Schon das Cover zog mich magisch an: Eine Konzertszene, Tina mit langen dunklen Haaren und glitzerndem Netzoberteil, Ike (der sich später als brutaler Schläger herausstellte) schaut respektvoll von der Seite. Auch wenn ich den Song gar nicht kannte, diese Platte musste ich haben. Und war vollständig gepackt, als sie dann auf meinem kleinen Dual-Plattenspieler lief. Diese Stimme voll unbändiger Kraft und Sinnlichkeit – eine ganz neue Welt! Danach war ich für den weichgespülten Hitparaden-Pop verloren. Die Single habe ich immer noch, und auch wenn die Jahrzehnte viele Kratzer im Vinyl hinterlassen haben: Sie ist bis heute ein Juwel meiner Sammlung. (Holger True)
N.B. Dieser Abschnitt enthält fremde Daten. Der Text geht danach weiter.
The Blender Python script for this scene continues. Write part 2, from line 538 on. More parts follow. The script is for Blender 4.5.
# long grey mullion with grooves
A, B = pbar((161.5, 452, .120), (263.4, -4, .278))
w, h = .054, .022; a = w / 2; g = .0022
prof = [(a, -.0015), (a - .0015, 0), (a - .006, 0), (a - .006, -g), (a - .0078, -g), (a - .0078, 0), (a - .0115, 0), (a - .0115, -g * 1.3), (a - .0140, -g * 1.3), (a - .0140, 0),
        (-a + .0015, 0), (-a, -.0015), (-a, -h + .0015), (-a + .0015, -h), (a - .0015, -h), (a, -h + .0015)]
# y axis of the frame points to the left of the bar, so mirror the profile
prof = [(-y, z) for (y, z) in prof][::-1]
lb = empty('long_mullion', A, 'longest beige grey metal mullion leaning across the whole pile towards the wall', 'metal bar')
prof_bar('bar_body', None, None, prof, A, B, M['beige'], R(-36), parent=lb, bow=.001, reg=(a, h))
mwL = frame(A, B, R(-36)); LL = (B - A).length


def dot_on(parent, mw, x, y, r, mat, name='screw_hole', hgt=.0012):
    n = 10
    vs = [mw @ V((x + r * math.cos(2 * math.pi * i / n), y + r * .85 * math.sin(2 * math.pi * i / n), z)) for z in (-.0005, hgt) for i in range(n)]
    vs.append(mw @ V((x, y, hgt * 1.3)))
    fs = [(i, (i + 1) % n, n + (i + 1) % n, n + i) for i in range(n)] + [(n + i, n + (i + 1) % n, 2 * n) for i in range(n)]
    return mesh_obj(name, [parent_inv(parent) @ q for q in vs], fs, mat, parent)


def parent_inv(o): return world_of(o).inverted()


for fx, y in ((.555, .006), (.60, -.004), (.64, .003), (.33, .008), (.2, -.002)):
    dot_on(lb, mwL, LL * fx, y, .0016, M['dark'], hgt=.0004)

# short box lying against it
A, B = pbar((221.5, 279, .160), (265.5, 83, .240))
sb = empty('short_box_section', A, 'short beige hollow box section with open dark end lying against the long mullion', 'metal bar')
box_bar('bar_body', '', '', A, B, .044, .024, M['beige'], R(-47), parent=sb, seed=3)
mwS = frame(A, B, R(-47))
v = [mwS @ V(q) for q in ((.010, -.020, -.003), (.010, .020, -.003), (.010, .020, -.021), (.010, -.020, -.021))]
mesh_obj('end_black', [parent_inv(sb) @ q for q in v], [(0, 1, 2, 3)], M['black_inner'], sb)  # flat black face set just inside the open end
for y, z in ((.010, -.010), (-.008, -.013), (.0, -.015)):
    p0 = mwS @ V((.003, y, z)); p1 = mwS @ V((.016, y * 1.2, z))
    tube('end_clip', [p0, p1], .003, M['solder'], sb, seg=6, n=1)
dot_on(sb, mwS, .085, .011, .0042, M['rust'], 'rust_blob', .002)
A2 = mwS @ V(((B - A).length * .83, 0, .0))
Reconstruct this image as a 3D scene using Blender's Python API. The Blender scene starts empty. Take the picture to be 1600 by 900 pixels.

Tina Turner: Hoffentlich ist sie auch für meine Tochter ein Vorbild

„We Don’t Need Another Hero“, sang Tina Turner und lag damit falsch. Wir brauchen viel mehr Heldinnen und Vorbilder wie sie. Es gibt wohl wenig Beispiele für den Fall in tiefste Tiefen, um von dort aus in ungeahnte Höhen aufzusteigen. „River Deep, Mountain High“ nimmt diese Achterbahnfahrt lyrisch auf mit der Zugabe, dass hinter diesem Song einer der durchgeknallten Tyrannen steht, die sich an Tinas Talent bereicherten, in diesem Fall nicht Ike Turner, sondern Phil Spector.

Diese Typen und viele andere in der Würstchenparty Popgeschäft zu überleben, abzuschütteln und zu überflügeln und die Tür weit aufzustoßen für Beyoncé, Rihanna, Lizzo und viele weitere Künstlerinnen, ist ein so berührendes wie mitreißendes Beispiel, dass mich immer wieder inspiriert hat und hoffentlich auch meine Tochter inspirieren wird. „Du kannst es schaffen, du musst nur an dich glauben“ ist eigentlich nur hohles Kalenderspruch-Geblubber. Aber mit Tina ergibt das alles Sinn. (Tino Lange)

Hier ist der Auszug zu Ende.